Fernando Llanos

Llanos studied at La Esmeralda National School of Painting, Sculpture and Engraving in Mexico, specializing in video. In 2000 he became interested in the relation between video and the Internet, e-mailing short works to a circle of 500 in countries such as the US, Cuba, Mexico and Brazil. He created a website (fllanos.com) with videos lasting less than 26 seconds. These videos express the desires and frustrations of everyday life. Works to be found on his website include “So…”, an animation in black and white showing padlocks and keys and alluding to the relations between women and men, and “ABC”, a 20-second video simply showing the artist shouting the letters “A”, “B” and “C”. Llanos has taken part in different festivals, such as “Interférence”, Montbéliard, France (2000); “Festival Vídeo do Minuto” en São Paulo (2000) and “Transmediale”, Berlin (2000). Private and collective exhibitions include “Creación en Movimiento” and “Jóvenes Creadores”, both in Mexico. En 2001 he took part in the “World Wide Video Festival”, Amsterdam, with his video “Specs” (2000). He received the “Jóvenes Creadores”(Young Creators) Grant (2000-2001) from the National Fund for Culture and the Arts, Mexico, which helped him make the series “Videoviajes”, comprising “Expectativas”, “Futuro”, “Sagital”, “360º” and “Itaca”. His “RPM” won first prize in the best experimental video category at the “VIDART” Festival in Caracas, Venezuela.

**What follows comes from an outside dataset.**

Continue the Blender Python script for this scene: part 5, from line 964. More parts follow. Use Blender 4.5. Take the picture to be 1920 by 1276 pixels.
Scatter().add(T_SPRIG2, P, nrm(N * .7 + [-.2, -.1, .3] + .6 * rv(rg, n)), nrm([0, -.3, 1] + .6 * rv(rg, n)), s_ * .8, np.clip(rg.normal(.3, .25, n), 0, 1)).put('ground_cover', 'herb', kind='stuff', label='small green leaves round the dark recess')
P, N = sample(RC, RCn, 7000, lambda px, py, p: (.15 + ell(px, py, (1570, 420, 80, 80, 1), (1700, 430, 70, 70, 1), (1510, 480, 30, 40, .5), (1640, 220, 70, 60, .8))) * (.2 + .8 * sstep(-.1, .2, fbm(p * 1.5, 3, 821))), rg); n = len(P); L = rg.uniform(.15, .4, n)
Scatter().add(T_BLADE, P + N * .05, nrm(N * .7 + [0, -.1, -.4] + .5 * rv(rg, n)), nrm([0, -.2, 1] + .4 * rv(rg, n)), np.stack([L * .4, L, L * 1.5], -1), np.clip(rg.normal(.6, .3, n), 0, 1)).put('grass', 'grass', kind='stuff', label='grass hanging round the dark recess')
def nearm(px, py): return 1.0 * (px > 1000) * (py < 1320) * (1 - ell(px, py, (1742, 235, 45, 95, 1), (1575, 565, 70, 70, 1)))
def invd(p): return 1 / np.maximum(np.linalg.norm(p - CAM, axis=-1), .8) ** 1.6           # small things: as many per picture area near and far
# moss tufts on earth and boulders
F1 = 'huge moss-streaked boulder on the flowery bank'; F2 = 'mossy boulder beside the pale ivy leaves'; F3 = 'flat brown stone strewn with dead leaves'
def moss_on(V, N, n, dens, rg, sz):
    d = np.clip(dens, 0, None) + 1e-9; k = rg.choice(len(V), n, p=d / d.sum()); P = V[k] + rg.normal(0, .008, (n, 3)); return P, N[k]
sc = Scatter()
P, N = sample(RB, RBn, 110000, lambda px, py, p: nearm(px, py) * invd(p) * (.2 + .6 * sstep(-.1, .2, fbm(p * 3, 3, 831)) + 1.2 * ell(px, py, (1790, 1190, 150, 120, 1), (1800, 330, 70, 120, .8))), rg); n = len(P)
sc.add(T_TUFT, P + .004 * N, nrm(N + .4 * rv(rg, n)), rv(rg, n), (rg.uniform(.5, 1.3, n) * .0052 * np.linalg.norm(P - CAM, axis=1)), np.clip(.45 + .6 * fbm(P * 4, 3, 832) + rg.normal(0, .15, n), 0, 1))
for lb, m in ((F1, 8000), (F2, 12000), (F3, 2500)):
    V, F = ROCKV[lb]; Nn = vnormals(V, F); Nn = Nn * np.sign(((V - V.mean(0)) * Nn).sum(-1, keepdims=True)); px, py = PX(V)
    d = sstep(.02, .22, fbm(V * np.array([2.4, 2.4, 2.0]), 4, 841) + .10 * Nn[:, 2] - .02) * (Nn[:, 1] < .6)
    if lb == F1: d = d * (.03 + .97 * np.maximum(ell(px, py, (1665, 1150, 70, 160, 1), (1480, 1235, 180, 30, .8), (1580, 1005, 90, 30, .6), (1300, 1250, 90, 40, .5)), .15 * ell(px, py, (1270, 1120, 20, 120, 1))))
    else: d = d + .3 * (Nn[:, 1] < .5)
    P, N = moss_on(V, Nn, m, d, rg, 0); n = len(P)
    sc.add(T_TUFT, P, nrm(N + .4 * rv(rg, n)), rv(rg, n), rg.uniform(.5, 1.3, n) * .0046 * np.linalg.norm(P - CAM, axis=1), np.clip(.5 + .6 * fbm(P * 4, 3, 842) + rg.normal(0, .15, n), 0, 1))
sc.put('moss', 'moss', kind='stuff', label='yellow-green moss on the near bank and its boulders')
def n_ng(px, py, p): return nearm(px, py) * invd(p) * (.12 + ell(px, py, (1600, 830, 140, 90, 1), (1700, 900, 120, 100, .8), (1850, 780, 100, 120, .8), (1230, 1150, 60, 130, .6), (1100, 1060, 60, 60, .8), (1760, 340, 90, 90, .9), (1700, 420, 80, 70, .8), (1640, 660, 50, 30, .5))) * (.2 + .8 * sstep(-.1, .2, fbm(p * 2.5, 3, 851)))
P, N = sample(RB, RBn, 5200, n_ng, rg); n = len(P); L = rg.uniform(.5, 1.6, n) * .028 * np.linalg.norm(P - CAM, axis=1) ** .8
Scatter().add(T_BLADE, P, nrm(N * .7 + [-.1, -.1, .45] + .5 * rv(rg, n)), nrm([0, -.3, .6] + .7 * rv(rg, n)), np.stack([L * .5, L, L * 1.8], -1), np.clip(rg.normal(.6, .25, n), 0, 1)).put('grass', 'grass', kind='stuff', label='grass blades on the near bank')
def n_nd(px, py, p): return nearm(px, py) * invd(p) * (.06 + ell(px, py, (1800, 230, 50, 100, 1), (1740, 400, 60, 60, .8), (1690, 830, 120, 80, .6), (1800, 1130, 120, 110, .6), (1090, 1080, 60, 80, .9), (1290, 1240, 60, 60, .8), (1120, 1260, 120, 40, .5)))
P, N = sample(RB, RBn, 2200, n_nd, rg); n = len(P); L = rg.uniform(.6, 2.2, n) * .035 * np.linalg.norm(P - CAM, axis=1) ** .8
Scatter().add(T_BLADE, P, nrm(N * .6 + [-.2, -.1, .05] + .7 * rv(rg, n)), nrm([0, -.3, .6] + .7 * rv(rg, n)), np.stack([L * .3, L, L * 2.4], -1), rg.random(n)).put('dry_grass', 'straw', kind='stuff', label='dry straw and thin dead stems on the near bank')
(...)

Punto Suspensivo. Sculpture Video. Chamaco, my Chihuahua dog, gave me an iPhone at Christmas 2007. Since then I have been taking several daily pictures, with multiple interests and purposes. In these 20 months I have taken 13,921 iphoneographys, for this piece transferred to video and showed in a display that second to second present them for approximately four hours. The way of presenting them is through a mini-plasma that rotates 90 degrees left to right, depending on the photograph format, vertical or horizontal, highlighting with this rhythm the immediacy and excessive generation of images nowadays (1). It shows the day to day (if you have the patience to see it completely) for over a year of an artist that has made the sharing of his privacy one of his concerns. This point is only one of the many that are suspended on the cyberspace.

Exhibition at Lennox Contemporary Gallery, Toronto, Canada; in the framework of aluCine Festival.